I have the option of etching my own boards with 4 output pairs per channel which I may do anyway but would the driver stage or anything else need any adjustment in order for this to work for 4 ohm loads?

I already modified the PCB image making it longer and adding an extra output pair. I also modified the power and output traces making them slightly wider. I also modified the silkscreen to use with these changes. I can share with the group if OS and Jason are ok with this. I could also really use an extra pair of eyes to make sure everything is good although I am quite sure it is.

(Just to note that I did want to contribute to the forum and have also bought the v2.4 boards as well as the soft start and DC protect boards.)
 
I have the NJW3281G/1302G output pairs and MJE15032G/MJE15033G drivers along with the rest of your mouser BOM that you shared with us for v2.4 boards... Can this setup handle 42-0-42 VAC rated transformers with a 4 ohm load? The traffos are fairly large and will not sag all that much (rated at 480 VA per channel).

I have the option of etching my own boards with 4 output pairs per channel which I may do anyway but would the driver stage or anything else need any adjustment in order for this to work for 4 ohm loads?

I already modified the PCB image making it longer and adding an extra output pair. I also modified the power and output traces making them slightly wider. I also modified the silkscreen to use with these changes. I can share with the group if OS and Jason are ok with this. I could also really use an extra pair of eyes to make sure everything is good although I am quite sure it is.

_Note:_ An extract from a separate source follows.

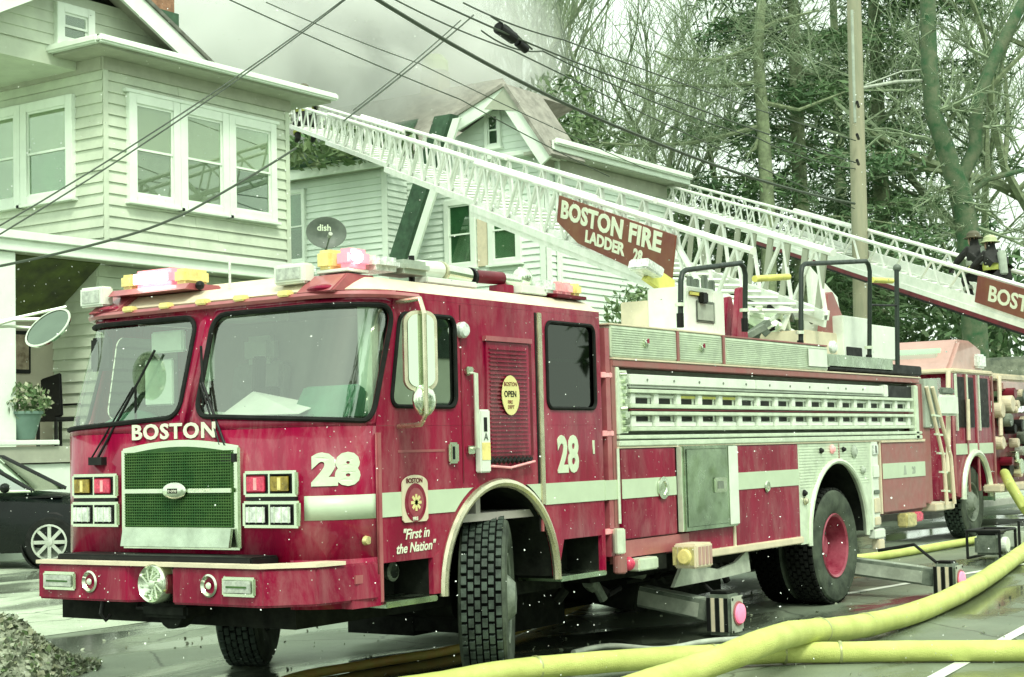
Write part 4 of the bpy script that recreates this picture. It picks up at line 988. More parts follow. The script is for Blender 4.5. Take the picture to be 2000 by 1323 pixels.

(Just to note that I did want to contribute to the forum and have also bought the v2.4 boards as well as the soft start and DC protect boards.)

You should be OK. :) 56-58V rails with NJWxxxx at 4R is alright as long
as you don't run a constant 110V p-p @ 4R.
Typical music (even techno w/ 303 synth) will not make for "magic smoke".

.. a 20Hz bass signal is 25ms (6+A SOA - 60V)
per device/per cycle. Even with thermal derating (1/3 less SOA-60C),
3 pair NJW can handle the expected 12A load each 25ms cycle.

Bottom line , 3 pair NJW @ <60V might even be able to do 2-3R for those
25ms cycles - continuous (with a large heatsink). Music is not "continuous".

OS
 
In O.S's 2.4 BOM he has C5 listed as 22uF to 47uF, 63V to 100V.

In his Mouser saved project he has no such capacitor as far as I can tell, but he does have a 22uF 35V that seems to be extra.

Are these what I am supposed to use for both C5 and C9?? Is this 35V cap enough voltage for C5?